I’m told there’s always time to change. Change is what people do when they have money; or at least enough security to change their station in life. I’m broke and not so secure. I wouldn’t survive a month of unemployment. My life would certainly change then. This blog would change to a Minute with Homeless Michael in no time. No longer would there be stories about seeing pretty women on the train. They’d all be about that awesome piece of bread I found in the park that was unfortunately taken away by pigeons and my archenemy, squirrels.

I feel a certain amount of regret I wasted so much time dealing with micromanagers instead of doing things that could make my life better. Of course, what would I write about if my life was perfectly happy? How boring would that be? I’m sure reading my complaints about my crappy job aren’t all that entertaining either, but at least I get to write things about Troll mines and epic battles with bread stealing squirrels.

I’m still going to try though, to get out of the doldrums of this micromanaged life however. As Popeye famously stated, “I can stands what I can stands but I can’t stands no more”.

Is it wrong that I occasionally rooted for Bluto as well as Dr. Smith on Lost in Space? See, Rebel.

Wednesday, September 5, 2012

Struggle


This morning I’ve struggled against the tides of complete and utter blankness. This page has been covered in meaningless and empty words over and over again. I’ve been trying to find a story or a poem or even a clever anecdote to tell but this page has been mocking me all morning.

There’s nothing that comes to mind that can convey the right feeling or words today. I’m hot, I’m hungry, and I’m searching for something to sustain my soul. Instead I get a lot of phone calls and e-mails and mail and more e-mails and more phone calls and before you know it I’m drowning in a rolling sea of work. This is not what I want of course.

I’d always prefer to sit here and write about the amazing adventures of say… Arnold the Space Trucker. He’s a regular Joe chucking his way through the cosmos delivering and picking up all sorts of space related travel items. His only companion is the sparkling voice of Velma, the logistics manager at the Spaceco trucking company, over the communicator and she soothes Arnold’s bleeding heart.  

See, you’d read that. However, poor Arnold never got past the first paragraph because I couldn’t figure out why I should even care about Arnold. Maybe it was the name, maybe I should have called him Jet or Sven or maybe Brock. Maybe then he wouldn’t have seemed so pitiful. He would have been a hard case then. A tough, scarred up, gun toting Wildman with no rules but his own. Jet or Sven or Brock would go about loving gals in every space port and then leave them with his own special brand of birth control; murder.

Arnold on the other hand would have been a mopey, wide eyed romantic, carefully planning his next visit to Omega 12 to see Lurleen and maybe finally have the courage to tell her that he loved her, before that rotten Biff Brohanson arrives with his brand new Space Cadillac and whisks her away and then probably murders her, or something like that.

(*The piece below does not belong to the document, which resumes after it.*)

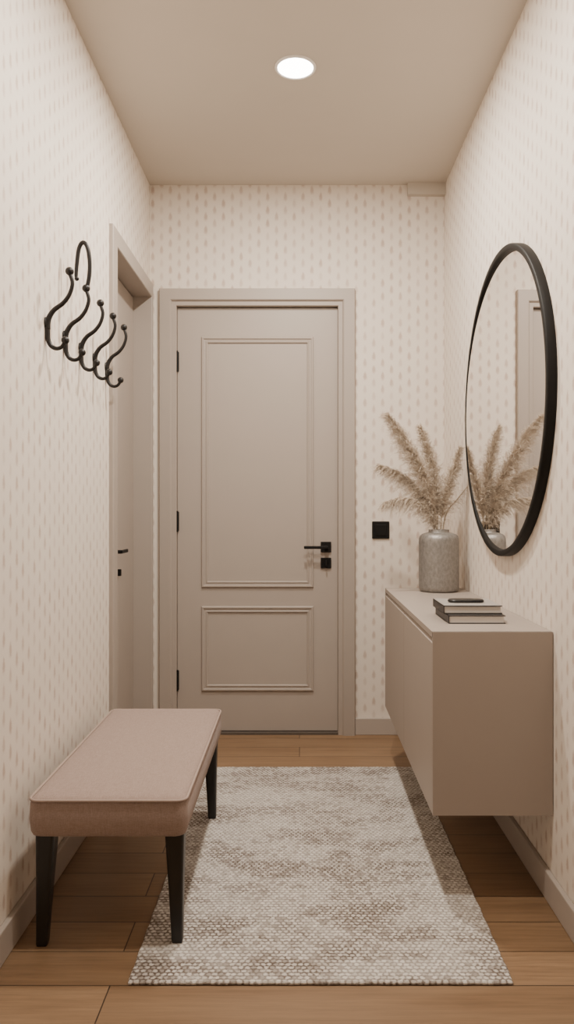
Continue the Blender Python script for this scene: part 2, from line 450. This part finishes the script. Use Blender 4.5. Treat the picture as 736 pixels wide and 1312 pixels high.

Yes, this page is a complete and total mockery of what I’d like to do every day. So any fine young, impressionable, beautiful women looking to get this served up every day, let me know. Oh yeah. Hot stuff here. Sizzling.

Tuesday, September 4, 2012

Uncluttered


There’s something to be said for a long holiday weekend spent mulling over the complexities of single life; most of that time spent in either a drunken aggravated stupor or laying on the couch trying to feel better about being in a drunken stupor so often. I have to say that thanks to some wise words I was able to get over some of the issues I’ve been having as of late involving the fairer sex.

I’ve been kind of a prick lately when it comes to my alleged moral justifications regarding the behavior of others and how it was making me feel. I was reminded that I should not judge other people so harshly. I was reminded that I cannot expect people to live a life by my rules. Everyone lives by their own moral code and what may seem immoral to me might not be for someone else. I can only hold myself to a certain standard and not others.

It was as if a great weight was lifted off my chest. While I might not agree with everything people may do or say with their lives it is not my place to judge them. It’s their life and I shouldn’t be so arrogant to think I know better. I do however, still have to watch out for my feelings and be upfront with things that do bother me. I can’t expect people to change based on my feelings but at least they’ll be aware and have the opportunity to make any changes they deem appropriate based on their own conscience.

I can’t make people change however and it’s wrong of me to want to do so. People are people and if I don’t like or agree with a person I can always choose to remove them from my life. That’s not to say I’ll abandon anyone who might have a contrary opinion to mine, I’m all for hearing a different opinion. But if there is a fundamental character flaw that I don’t like, I don’t have to subject myself to it. I have the ability to remove myself from that situation.

I have to refocus my energies on doing things that make me happy and not dwell on the things that make me sad or upset me. My mother is famous for saying that we have to choose to be happy and it can take a lot of effort. But in the end, it’s worth it.

I will have to stop wearing my heart on my sleeve so much and not get myself so deeply invested in my imagined, “could be’s” and “maybes”. I have to find a woman that is interested in the things I’m interested in and be willing to explore those possibilities with me. I have to hold off on imagining the wedding and our 2.5 kids playing in the yard.  That’s just setting myself up for depression and failure.

My mother suggested I try and find a lovely nurse who believes in me as writer and would be willing to support me as I stay at home and complete, "the great American novel". So any nurses out there willing to support a writer (fringe benefits include breakfasts, laundry completion, hugs, kisses and bed making) I'd be happy to meet you. 

I feel better than I have in a while. The dread of August has given way to the possibilities of September and I feel unfettered by broken hearted worry.